Certificates and DH key exchange.
Identity miss-binding: trick users to make people think your public key is someone else’s key, so they encrypt messages using your key such that you would be able to decrypt their messages. * **Certificate structure:
------------------------
| ID of the subject |
|----------------------|
| ID of the issuer |
|----------------------|
cert1 ------> | Public_key of the |
| subject. |
|----------------------|
| Sign_{Secret key of |
| the issuer} (cert1) |
|----------------------|
-
signature "sigma" = [pad(HASH_FUNCTION(m))]^(d) mod N - We sign to ensure only the issuer can produce the message.

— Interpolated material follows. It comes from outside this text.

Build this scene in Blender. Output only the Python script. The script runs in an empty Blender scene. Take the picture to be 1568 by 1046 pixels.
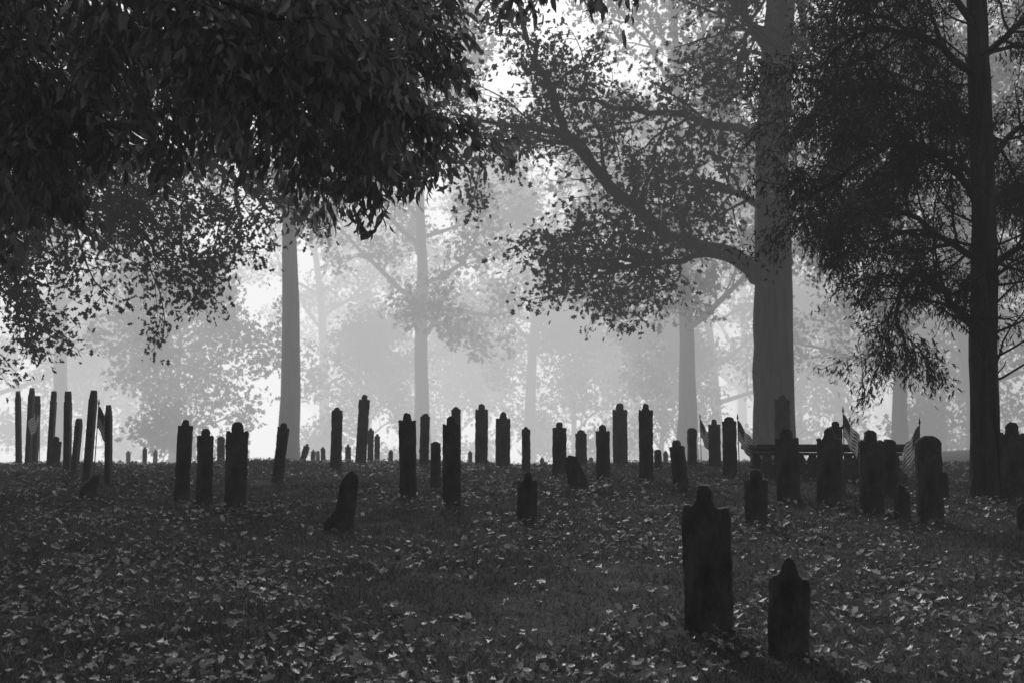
import bpy, math, random
import numpy as np
from mathutils import Vector, Matrix
random.seed(7); np.random.seed(7)
R=random.uniform
sc=bpy.context.scene
sc.view_settings.view_transform='Standard'; sc.view_settings.look='None'; sc.view_settings.exposure=0
# ------------------------------------------------------------ tunables
SUN=5.0; SKY=0.15
SUN_AZ=math.radians(-8); SUN_EL=math.radians(38)
# ------------------------------------------------------------ camera
F=1800.0; CZ=1.93; TH=math.atan(167/F)
cam=bpy.data.cameras.new("camera"); co=bpy.data.objects.new("camera",cam); sc.collection.objects.link(co)
cam.sensor_width=36; cam.lens=F/1568*36; cam.clip_end=3000; cam.clip_start=0.05
cam.dof.use_dof=True; cam.dof.focus_distance=11; cam.dof.aperture_fstop=2.8
co.location=(0,0,CZ); co.rotation_euler=(math.pi/2+TH,0,0); sc.camera=co

# survey helper: image measurement + distance -> world position
def P(px,py,d):
    a=(px-784)/F; v=(523-py)/F
    y=math.cos(TH)-v*math.sin(TH); z=math.sin(TH)+v*math.cos(TH)
    return Vector((a/y*d, d, CZ+z/y*d))

def gz(x,y):
    x=np.asarray(x,float); y=np.asarray(y,float)
    s=0.096
    z=np.where(y<15,s*y,0)
    u=np.clip(y-15,0,7)
    z=np.where(y>=15,s*15+s*u-0.5*(s+0.03)/7*u*u,z)
    v=np.clip(y-22,0,35)
    z=z-0.03*v*(y>22)
    z=z+0.95*np.exp(-((x-18)/9)**2-((y-42)/9)**2)
    z=z+0.03*np.sin(x*0.7+1)*np.sin(y*0.45+2)+0.018*np.sin(x*1.9+y*0.8)+0.012*np.sin(y*2.3-x*1.1+.5)
    return z

# ------------------------------------------------------------ materials
def mat(name):
    m=bpy.data.materials.new(name); m.use_nodes=True
    nt=m.node_tree; nt.nodes.clear(); return m,nt
def leafmat(name,mul,trans=0.35,rough=0.5,spec=0.3):
    m,nt=mat(name); N=nt.nodes; L=nt.links
    out=N.new('ShaderNodeOutputMaterial'); at=N.new('ShaderNodeAttribute'); at.attribute_name='tone'
    mu=N.new('ShaderNodeMath'); mu.operation='MULTIPLY'; mu.inputs[1].default_value=mul
    no=N.new('ShaderNodeTexNoise'); no.inputs['Scale'].default_value=14
    mr=N.new('ShaderNodeMapRange'); mr.inputs['To Min'].default_value=0.6; mr.inputs['To Max'].default_value=1.4
    mu2=N.new('ShaderNodeMath'); mu2.operation='MULTIPLY'
    L.new(at.outputs['Fac'],mu.inputs[0]); L.new(no.outputs['Fac'],mr.inputs['Value'])
    L.new(mu.outputs[0],mu2.inputs[0]); L.new(mr.outputs[0],mu2.inputs[1])
    b=N.new('ShaderNodeBsdfPrincipled'); b.inputs['Roughness'].default_value=rough; b.inputs['Specular IOR Level'].default_value=spec
    t=N.new('ShaderNodeBsdfTranslucent'); mx=N.new('ShaderNodeMixShader'); mx.inputs[0].default_value=trans
    L.new(mu2.outputs[0],b.inputs['Base Color']); L.new(mu2.outputs[0],t.inputs['Color'])
    L.new(b.outputs[0],mx.inputs[1]); L.new(t.outputs[0],mx.inputs[2]); L.new(mx.outputs[0],out.inputs['Surface'])
    return m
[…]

- Each certificate could be signed using a different signing algorithm such that it gets specified in the certificate it self (could be SHA-256, ..). ***
Certificate Hierarchy:
Let’s take Google.com’s certificate for example:
If we go bottom to top, we start with:
---------------------------------------
| subject: Google.com |
|-------------------------------------|
| issuer: Google Internet Authority |
|-------------------------------------|
Cert1 ------> | Public_key of Google.com |
|-------------------------------------|
| signature = Sign_{Secret key of |
| Google Internet Authority} (cert1) |
|-------------------------------------|
Then to verify that the signature of this certificate is correct we would need the public key of Google Internet Authority, which we don’t have. So Google.com has to also send this second certificate for the issuer’s public key.
--------------------------------------------
| subject: Google Internet Authority |
|------------------------------------------|
| issuer: GeoTrust Inc. |
|------------------------------------------|
Cert2 ------> | Public key of Google Internet Authority |
|------------------------------------------|
| signature = Sign_{Secret key of |
| GeoTrust Inc.} (cert2) |
|------------------------------------------|
Now that we have a certificate to verify Google Internet Authority’s we would face the same problem of how we can actually trust that GeoTrust signed this with their secret key, we don’t have thier public key to check.
Now the way to get GeoTrust’s public key, we would go to what is called Trusted root directory, it’s a list of certificates that comes shipped with the browers and has some Trusted Authorities certificates, there we would find GeoTrust’s certificate that has this structure:
--------------------------------
| subject: GeoTrust Inc. |
|------------------------------|
| issuer: GeoTrust Inc. |
|------------------------------|
Cert3 ------> | Public key of GeoTrust Inc. |
|------------------------------|
| signature = Sign_{Secret key |
| of GeoTrust Inc.} (cert3) |
|------------------------------|
-
This certificate is trusted and does not require any verification as it’s already saved locally in the browser.
-
Each browser has its own directory of trusted roots.
-
Due to recent news about finding collisions in SHA-1, SHA-1 cannot be used as a signing algorithm since it would be easy to forge signatures to verify fake certificates. ***
Diffie Hellman Key Exchange
This model is based on Discrete Log Harness
g comes from generator G and it's public
The following is easy:
____
x,g ----> | | --> g^x
|____|
The following is hard:
____
y ----> | | --> x such that y = g^x
|____|
Key exchange goes as follows:
----- g^x -----
| A | --------------------------------------------------> | B |
| | g^y | |
----- <------------------------------------------------- -----
+ A picks random x (secret) B picks y (secret)
Key = (g^y)^x = g^xy Key = (g^x)^y = g^xy
- Adversary knows g^x and g^y but
(g^y)x(g^x) != g^xy
One-sided Authentication
----- Lets use DHE -----
| A | --------------------------------------------------> | B |
| | Lets use DHE | |
| | <------------------------------------------------- -----
| | Bob (ID), g^y, Sign_bobSecretKey(g^y, Bob) -----
| | <------------------------------------------------- | B |
| | Alice (ID), g^x | |
----- -------------------------------------------------> -----
+ A picks random x (secret) B picks y (secret)
Key = (g^y)^x = g^xy Key = (g^x)^y = g^xy
- Alice knows she’s talking to Bob, but Bob does not know if he’s actually talking to the real Alice or not.